(Data items)
────────────────
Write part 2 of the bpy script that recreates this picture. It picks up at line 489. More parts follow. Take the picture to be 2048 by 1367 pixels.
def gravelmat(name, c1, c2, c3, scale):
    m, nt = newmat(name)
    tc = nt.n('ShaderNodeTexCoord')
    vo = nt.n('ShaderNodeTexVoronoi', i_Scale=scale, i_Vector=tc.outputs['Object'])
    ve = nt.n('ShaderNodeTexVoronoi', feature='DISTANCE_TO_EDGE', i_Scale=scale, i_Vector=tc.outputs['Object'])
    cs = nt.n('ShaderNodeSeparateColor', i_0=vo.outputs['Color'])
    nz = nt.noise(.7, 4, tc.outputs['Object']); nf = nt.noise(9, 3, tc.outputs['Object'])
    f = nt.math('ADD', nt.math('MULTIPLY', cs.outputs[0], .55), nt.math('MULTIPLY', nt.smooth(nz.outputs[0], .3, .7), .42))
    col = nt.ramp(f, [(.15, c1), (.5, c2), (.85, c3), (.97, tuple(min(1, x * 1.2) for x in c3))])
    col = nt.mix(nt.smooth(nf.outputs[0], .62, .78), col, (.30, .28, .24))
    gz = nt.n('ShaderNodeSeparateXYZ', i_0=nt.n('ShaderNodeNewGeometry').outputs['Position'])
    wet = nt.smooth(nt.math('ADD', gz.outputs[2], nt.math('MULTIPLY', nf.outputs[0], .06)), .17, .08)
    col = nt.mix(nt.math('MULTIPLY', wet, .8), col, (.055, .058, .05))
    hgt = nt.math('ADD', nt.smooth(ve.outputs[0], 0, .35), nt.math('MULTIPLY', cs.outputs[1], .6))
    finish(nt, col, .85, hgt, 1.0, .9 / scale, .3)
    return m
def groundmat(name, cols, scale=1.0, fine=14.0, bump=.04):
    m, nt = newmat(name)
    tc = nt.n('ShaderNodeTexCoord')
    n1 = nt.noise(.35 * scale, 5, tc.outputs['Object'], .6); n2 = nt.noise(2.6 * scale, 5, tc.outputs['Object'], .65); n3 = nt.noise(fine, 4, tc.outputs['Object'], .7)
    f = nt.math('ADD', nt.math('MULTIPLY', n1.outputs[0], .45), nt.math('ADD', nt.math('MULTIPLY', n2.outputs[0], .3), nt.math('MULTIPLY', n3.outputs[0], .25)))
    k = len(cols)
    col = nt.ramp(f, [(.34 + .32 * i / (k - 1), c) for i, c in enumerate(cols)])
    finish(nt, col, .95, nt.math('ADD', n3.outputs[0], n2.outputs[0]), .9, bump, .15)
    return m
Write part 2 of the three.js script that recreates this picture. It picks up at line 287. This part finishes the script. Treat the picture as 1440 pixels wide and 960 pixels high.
────────────────
EXERCISE DIRECTIONS » Extract each entry in full and write it down exactly.

THE ANSWER »
Write part 2 of the bpy script that recreates this picture. It picks up at line 489. More parts follow. Take the picture to be 2048 by 1367 pixels.
def gravelmat(name, c1, c2, c3, scale):
    m, nt = newmat(name)
    tc = nt.n('ShaderNodeTexCoord')
    vo = nt.n('ShaderNodeTexVoronoi', i_Scale=scale, i_Vector=tc.outputs['Object'])
    ve = nt.n('ShaderNodeTexVoronoi', feature='DISTANCE_TO_EDGE', i_Scale=scale, i_Vector=tc.outputs['Object'])
    cs = nt.n('ShaderNodeSeparateColor', i_0=vo.outputs['Color'])
    nz = nt.noise(.7, 4, tc.outputs['Object']); nf = nt.noise(9, 3, tc.outputs['Object'])
    f = nt.math('ADD', nt.math('MULTIPLY', cs.outputs[0], .55), nt.math('MULTIPLY', nt.smooth(nz.outputs[0], .3, .7), .42))
    col = nt.ramp(f, [(.15, c1), (.5, c2), (.85, c3), (.97, tuple(min(1, x * 1.2) for x in c3))])
    col = nt.mix(nt.smooth(nf.outputs[0], .62, .78), col, (.30, .28, .24))
    gz = nt.n('ShaderNodeSeparateXYZ', i_0=nt.n('ShaderNodeNewGeometry').outputs['Position'])
    wet = nt.smooth(nt.math('ADD', gz.outputs[2], nt.math('MULTIPLY', nf.outputs[0], .06)), .17, .08)
    col = nt.mix(nt.math('MULTIPLY', wet, .8), col, (.055, .058, .05))
    hgt = nt.math('ADD', nt.smooth(ve.outputs[0], 0, .35), nt.math('MULTIPLY', cs.outputs[1], .6))
    finish(nt, col, .85, hgt, 1.0, .9 / scale, .3)
    return m
def groundmat(name, cols, scale=1.0, fine=14.0, bump=.04):
    m, nt = newmat(name)
    tc = nt.n('ShaderNodeTexCoord')
    n1 = nt.noise(.35 * scale, 5, tc.outputs['Object'], .6); n2 = nt.noise(2.6 * scale, 5, tc.outputs['Object'], .65); n3 = nt.noise(fine, 4, tc.outputs['Object'], .7)
    f = nt.math('ADD', nt.math('MULTIPLY', n1.outputs[0], .45), nt.math('ADD', nt.math('MULTIPLY', n2.outputs[0], .3), nt.math('MULTIPLY', n3.outputs[0], .25)))
    k = len(cols)
    col = nt.ramp(f, [(.34 + .32 * i / (k - 1), c) for i, c in enumerate(cols)])
    finish(nt, col, .95, nt.math('ADD', n3.outputs[0], n2.outputs[0]), .9, bump, .15)
    return m
Write part 2 of the three.js script that recreates this picture. It picks up at line 287. This part finishes the script. Treat the picture as 1440 pixels wide and 960 pixels high.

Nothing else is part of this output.